What is asked: Restate word for word the lines of the data below, from the first through the one that has "return [(P(x, y, h).x, P(x, y, h).y)".

Data:
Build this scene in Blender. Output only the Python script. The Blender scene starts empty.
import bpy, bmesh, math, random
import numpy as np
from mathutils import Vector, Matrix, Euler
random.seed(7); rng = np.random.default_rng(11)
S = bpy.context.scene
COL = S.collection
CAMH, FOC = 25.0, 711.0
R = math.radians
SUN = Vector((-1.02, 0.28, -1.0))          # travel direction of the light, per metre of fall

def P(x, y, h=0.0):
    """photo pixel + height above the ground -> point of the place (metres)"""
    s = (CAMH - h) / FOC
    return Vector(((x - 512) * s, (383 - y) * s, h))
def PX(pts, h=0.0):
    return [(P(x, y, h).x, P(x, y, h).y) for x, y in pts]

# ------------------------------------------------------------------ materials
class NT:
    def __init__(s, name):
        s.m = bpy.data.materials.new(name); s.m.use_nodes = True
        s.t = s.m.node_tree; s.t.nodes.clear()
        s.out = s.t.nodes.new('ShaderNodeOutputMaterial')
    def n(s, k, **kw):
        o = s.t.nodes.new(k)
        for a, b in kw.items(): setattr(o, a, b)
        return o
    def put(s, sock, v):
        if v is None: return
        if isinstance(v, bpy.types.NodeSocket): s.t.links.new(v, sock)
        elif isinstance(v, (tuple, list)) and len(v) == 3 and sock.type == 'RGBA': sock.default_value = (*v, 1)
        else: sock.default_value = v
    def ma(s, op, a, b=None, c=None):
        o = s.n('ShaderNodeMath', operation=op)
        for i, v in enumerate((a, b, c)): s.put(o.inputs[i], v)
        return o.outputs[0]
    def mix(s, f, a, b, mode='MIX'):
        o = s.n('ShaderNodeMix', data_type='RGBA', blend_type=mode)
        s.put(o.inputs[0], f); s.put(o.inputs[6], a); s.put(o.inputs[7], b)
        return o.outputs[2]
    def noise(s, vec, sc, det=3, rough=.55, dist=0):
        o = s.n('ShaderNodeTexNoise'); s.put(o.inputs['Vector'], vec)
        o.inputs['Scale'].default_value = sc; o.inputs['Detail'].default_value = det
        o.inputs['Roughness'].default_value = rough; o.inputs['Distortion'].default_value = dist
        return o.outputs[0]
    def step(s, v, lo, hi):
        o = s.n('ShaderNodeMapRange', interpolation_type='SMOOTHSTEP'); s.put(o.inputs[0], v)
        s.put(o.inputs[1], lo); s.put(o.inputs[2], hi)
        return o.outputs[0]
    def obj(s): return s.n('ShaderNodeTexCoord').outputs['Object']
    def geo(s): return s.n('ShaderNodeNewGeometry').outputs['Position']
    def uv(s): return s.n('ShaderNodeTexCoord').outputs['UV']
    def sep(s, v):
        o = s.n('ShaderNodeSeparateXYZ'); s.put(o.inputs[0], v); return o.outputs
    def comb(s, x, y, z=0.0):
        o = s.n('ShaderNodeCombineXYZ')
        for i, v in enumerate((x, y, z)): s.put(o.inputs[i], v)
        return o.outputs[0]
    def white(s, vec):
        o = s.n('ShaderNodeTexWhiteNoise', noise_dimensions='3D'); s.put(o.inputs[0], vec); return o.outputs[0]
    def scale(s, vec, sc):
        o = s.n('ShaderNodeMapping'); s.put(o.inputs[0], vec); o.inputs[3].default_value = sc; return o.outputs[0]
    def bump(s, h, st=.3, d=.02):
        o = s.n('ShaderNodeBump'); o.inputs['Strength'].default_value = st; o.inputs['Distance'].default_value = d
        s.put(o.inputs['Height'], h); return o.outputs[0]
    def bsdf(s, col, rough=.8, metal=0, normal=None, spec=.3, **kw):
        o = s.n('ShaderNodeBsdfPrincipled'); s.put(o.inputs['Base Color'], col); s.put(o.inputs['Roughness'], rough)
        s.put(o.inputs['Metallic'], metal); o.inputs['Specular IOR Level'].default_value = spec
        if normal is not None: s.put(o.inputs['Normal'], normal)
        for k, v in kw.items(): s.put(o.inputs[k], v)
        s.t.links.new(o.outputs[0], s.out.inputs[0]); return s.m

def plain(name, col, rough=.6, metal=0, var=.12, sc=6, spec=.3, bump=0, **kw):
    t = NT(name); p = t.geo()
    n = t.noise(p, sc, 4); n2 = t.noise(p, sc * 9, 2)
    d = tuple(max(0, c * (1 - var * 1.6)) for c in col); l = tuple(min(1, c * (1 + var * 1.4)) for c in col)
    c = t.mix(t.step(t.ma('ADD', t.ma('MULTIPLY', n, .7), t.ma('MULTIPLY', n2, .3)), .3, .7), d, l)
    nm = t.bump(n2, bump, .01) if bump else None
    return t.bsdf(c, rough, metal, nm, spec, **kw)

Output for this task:
Build this scene in Blender. Output only the Python script. The Blender scene starts empty.
import bpy, bmesh, math, random
import numpy as np
from mathutils import Vector, Matrix, Euler
random.seed(7); rng = np.random.default_rng(11)
S = bpy.context.scene
COL = S.collection
CAMH, FOC = 25.0, 711.0
R = math.radians
SUN = Vector((-1.02, 0.28, -1.0))          # travel direction of the light, per metre of fall

def P(x, y, h=0.0):
    """photo pixel + height above the ground -> point of the place (metres)"""
    s = (CAMH - h) / FOC
    return Vector(((x - 512) * s, (383 - y) * s, h))
def PX(pts, h=0.0):
    return [(P(x, y, h).x, P(x, y, h).y) for x, y in pts]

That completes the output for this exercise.